Introduction: Q5

Q5: In accounting, what are journals and ledgers?

A:

As we discussed in ACCT11059 Accounting, Learning & Online Communication, accounting uses two types of books: journals and ledgers. A journal contains the daily transactions of a firm, such as its sales to customers, purchases from suppliers and many other types of transactions and economic events of a firm that keep happening in a constant stream each day. These are entered into a firm’s journals as they occur each day. The English word journal comes from the French word ‘jour’ (or day) which was derived from the original Latin word diurnalis, meaning daily. Also, the word ‘journalist’ has been used for those who write for newspapers since the late 1600s, referring originally to those who wrote for newspapers which were published daily.
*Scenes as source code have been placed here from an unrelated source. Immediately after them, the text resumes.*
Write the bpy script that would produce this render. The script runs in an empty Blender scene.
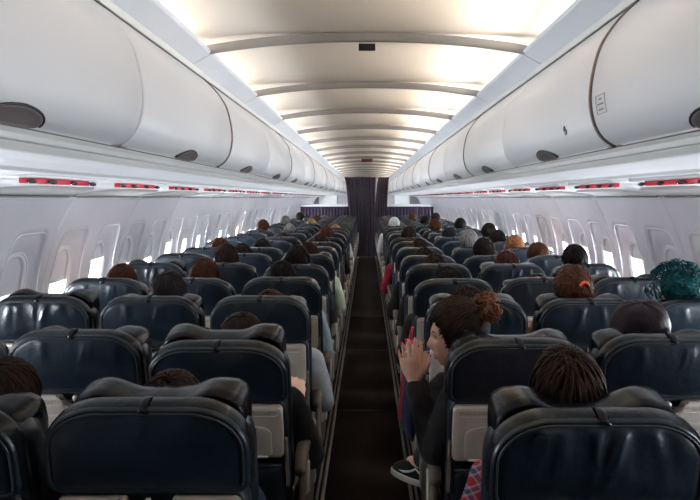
import bpy, bmesh, math, random
from mathutils import Vector, Matrix, Euler, noise
random.seed(7)
R = math.radians
PI = math.pi
scn = bpy.context.scene
COL = scn.collection
EYE = 1.57

# ------------------------------------------------------------------ materials
def mat(name, col, rough=0.5, spec=0.5, bump=0.0, bscale=40.0, var=0.0, vscale=3.0, col2=None,
        metallic=0.0, stretch=None, detail=3.0, sheen=0.0, coat=0.0, rand=0.0, bdist=0.01):
    m = bpy.data.materials.new(name); m.use_nodes = True
    nt = m.node_tree; nd = nt.nodes; lk = nt.links
    b = nd['Principled BSDF']
    b.inputs['Roughness'].default_value = rough
    b.inputs['Metallic'].default_value = metallic
    b.inputs['Specular IOR Level'].default_value = spec
    b.inputs['Sheen Weight'].default_value = sheen
    b.inputs['Coat Weight'].default_value = coat
    c4 = (*col, 1)
    b.inputs['Base Color'].default_value = c4
    tc = nd.new('ShaderNodeTexCoord'); mp = nd.new('ShaderNodeMapping')
    lk.new(tc.outputs['Object'], mp.inputs['Vector'])
    if stretch: mp.inputs['Scale'].default_value = stretch
    if var > 0 or col2:
        n = nd.new('ShaderNodeTexNoise'); n.inputs['Scale'].default_value = vscale; n.inputs['Detail'].default_value = detail
        lk.new(mp.outputs[0], n.inputs['Vector'])
        r = nd.new('ShaderNodeValToRGB')
        a = col2 if col2 else tuple(min(1, x*(1+var)) for x in col)
        d = col if col2 else tuple(x*(1-var) for x in col)
        r.color_ramp.elements[0].position = 0.35; r.color_ramp.elements[1].position = 0.65
        r.color_ramp.elements[0].color = (*d, 1); r.color_ramp.elements[1].color = (*a, 1)
        lk.new(n.outputs[0], r.inputs[0]); src = r.outputs[0]
        if rand > 0:
            oi = nd.new('ShaderNodeObjectInfo'); h = nd.new('ShaderNodeHueSaturation')
            mr = nd.new('ShaderNodeMapRange'); mr.inputs[3].default_value = 1-rand; mr.inputs[4].default_value = 1+rand
            lk.new(oi.outputs['Random'], mr.inputs[0]); lk.new(mr.outputs[0], h.inputs['Value']); lk.new(src, h.inputs['Color']); src = h.outputs[0]
        lk.new(src, b.inputs['Base Color'])
    if bump > 0:
        n2 = nd.new('ShaderNodeTexNoise'); n2.inputs['Scale'].default_value = bscale; n2.inputs['Detail'].default_value = detail
        lk.new(mp.outputs[0], n2.inputs['Vector'])
        bp = nd.new('ShaderNodeBump'); bp.inputs['Strength'].default_value = bump; bp.inputs['Distance'].default_value = bdist
        lk.new(n2.outputs[0], bp.inputs['Height']); lk.new(bp.outputs[0], b.inputs['Normal'])
    return m

def emis(name, col, s):
    m = bpy.data.materials.new(name); m.use_nodes = True
    b = m.node_tree.nodes['Principled BSDF']
    b.inputs['Base Color'].default_value = (*col, 1)
    b.inputs['Emission Color'].default_value = (*col, 1); b.inputs['Emission Strength'].default_value = s
    return m

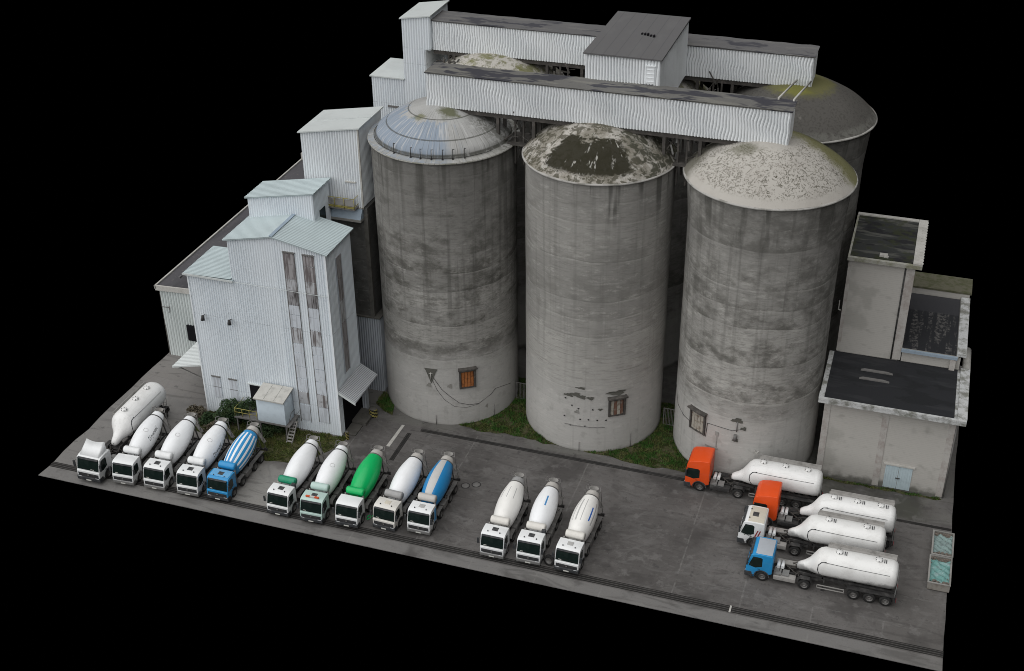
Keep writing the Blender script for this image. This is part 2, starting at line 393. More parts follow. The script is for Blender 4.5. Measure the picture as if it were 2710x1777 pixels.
# construction joints, stains, chalk marks
for jx, y0, y1 in ((26.3, 2.3, 17), (37.9, 2.3, 18.6), (49.5, -1, 18.6), (61.0, 2.3, 22), (66.7, -1, 6.2), (72.5, -1, 4.2), (78.2, -1, 4.4), (32.2, -1, 1.4), (43.6, -1, 1.4), (55.2, -1, 1.4), (20.4, -1, 1.4), (13.8, -1, 1.4), (8.0, -1, 1.4)):
    ln = (1.0 - (m.x - jx + (m.noise(0.8, 2) - 0.5) * 0.12).abs().step(0.03, 0.10)) * m.y.step(y0 - 0.1, y0) * (1.0 - m.y.step(y1, y1 + 0.1))
    m.mix(ln * m.noise(1.2, 6, off=(jx, 0, 0), rough=.7).step(0.36, 0.62) * 0.40, (0.23, 0.225, 0.215))
for jy, x0, x1 in ((4.3, 62, 90), (7.85, 74, 90), (10.3, -5, 30)):
    ln = (1.0 - (m.y - jy + (m.noise(0.5, 2) - 0.5) * 0.3).abs().step(0.03, 0.10)) * m.x.step(x0, x0 + .5) * (1.0 - m.x.step(x1, x1 + .5))
    m.mix(ln * m.noise(1.0, 6, off=(0, jy, 0), rough=.7).step(0.40, 0.62) * 0.35, (0.19, 0.185, 0.178))
wt = m.noise(1.1, 6, off=(17, 3, 0), rough=0.65); m.mix(wt.step(0.70, 0.74) * 0.7, (0.30, 0.295, 0.285))
fg = m.noise(7, 6, rough=0.7); m.mix(fg.step(0.5, 0.75) * 0.35, (0.055, 0.052, 0.05))
m.bump(fg, 0.25, 0.02)
M_ground = m.done()

m = Mat('rail_bed', (0.020, 0.019, 0.018), 0.85)
n = m.noise(1.5, 6, sc=(0.4, 1, 1)); m.mix(n.step(0.5, 0.7) * 0.5, (0.045, 0.042, 0.04)); M_rail = m.done()
M_railsteel = simple('worn_rail_steel', (0.12, 0.115, 0.11), 0.5, 0.3)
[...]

So, the journal is a great long list of transactions recorded as they occur each day. The ledger contains these same transactions but arranged not in the order in which they occur each day but into individual accounts, such as various types of assets, liabilities, equity, revenue and expenses. The word ledger means originally something that lies down or is laid down, having been adapted from the Dutch word logger. It originally referred to a book that usually stayed in one place because it was heavy and difficult to move and was also constantly being used. So, a ledger basically means a book lying permanently in one place. The ledgers are at the heart of a firm’s accounting system. It is where a firm’s key accounting information lies. Thus, in this sense, ledger now refers to the data that lies permanently in one place in our computer.